> because I engaged in it in bad faith
You claimed before that "She did not consider that you might not follow the same social contract as everyone else" – but isn't your own (self-confessed) bad faith engagement here a violation of most people's social contract, and especially the social contract of this site? (Read the Guidelines.)
> unless you really think a random curse word on the internet is more devastating than being told in as many words, to your face
You are making assumptions. Was the interaction in-person, via email, via phone? I haven't said. You can't really judge an interaction you know nothing about except a very brief description. Our interaction here is as much "to your face" as any email exchange would be–given which, your ideas about what differences exist between the two interactions are very questionable.
> that you're too stupid to do your job
How is it telling someone "you're too stupid to do your job" to point out they've got the facts about something wrong, and that you've got concrete evidence to substantiate that?
I mean, if a colleague tells me I'm wrong about X, and shows me something which proves I'm wrong – I don't interpret that as "you're too stupid to do your job". My response is "thanks for enlightening me". In fact, just a few weeks ago I was telling people "Cassandra can't do X" (I forget exactly what X was now) and one of my colleagues said "no you're wrong" and sent me some blog post pointing out how to do that thing with Cassandra. I was thankful to him for correcting me, I didn't take his correction as having any implication on my own intelligence or ability. Sure, being shown to be wrong feels somewhat uncomfortable, but adults should be able to handle that feeling. And it wouldn't matter if it wasn't a colleague – such as a customer, or a complete random stranger.
> The tables are reversed and you think I'm an asshole.
As I said, I don't like language like "asshole", I generally avoid it. But, what are you doing here? You think I behaved inappropriately in a situation – possibly you are right, possibly you are wrong, you don't really know enough about it to actually judge – and so you think that by behaving inappropriately to me you are going to convince me of something? Whatever you are trying to do, I don't think it is thought through very well, and I'd question its compatibility with this site's Guidelines.

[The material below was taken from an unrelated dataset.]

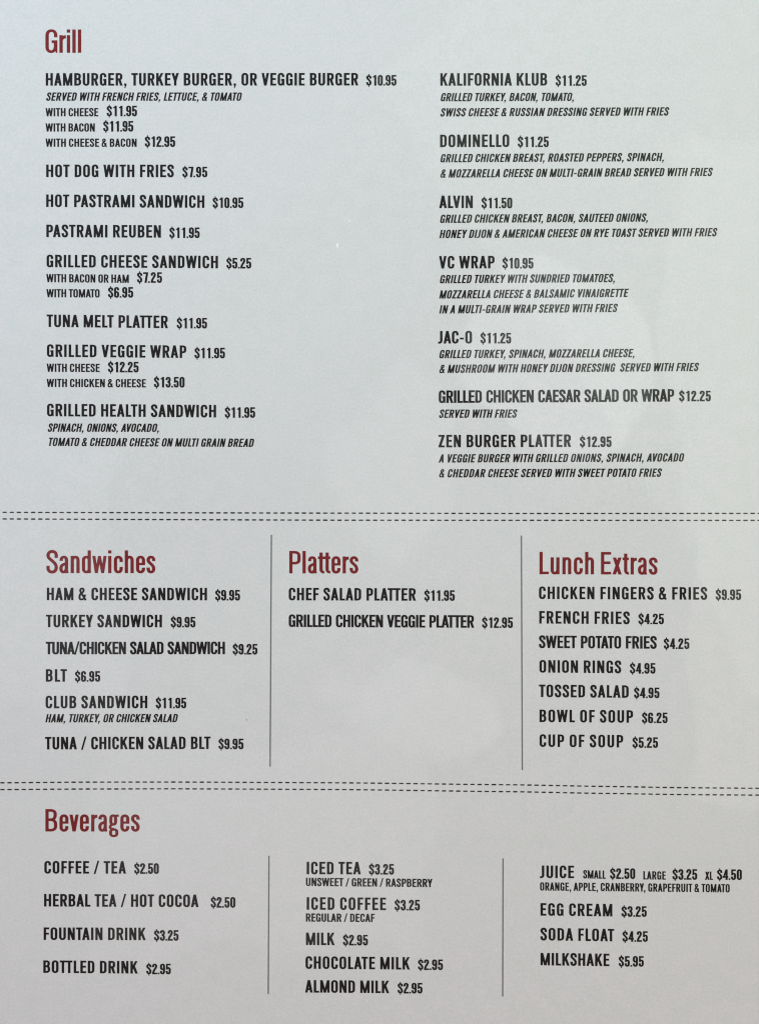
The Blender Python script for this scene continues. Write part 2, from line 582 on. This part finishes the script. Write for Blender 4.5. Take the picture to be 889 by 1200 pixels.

> What do you think that lady thinks about you?
How would you know what she thinks? You've never met her. I've actually spoken to her quite a few times in the years since that event, and (as far as I can tell) the interactions have been positive, and (other than that one occasion) I can't remember her seeming upset about any of them. (None of our subsequent interactions have involved anyone disagreeing with anyone else's facts, for what it's worth.)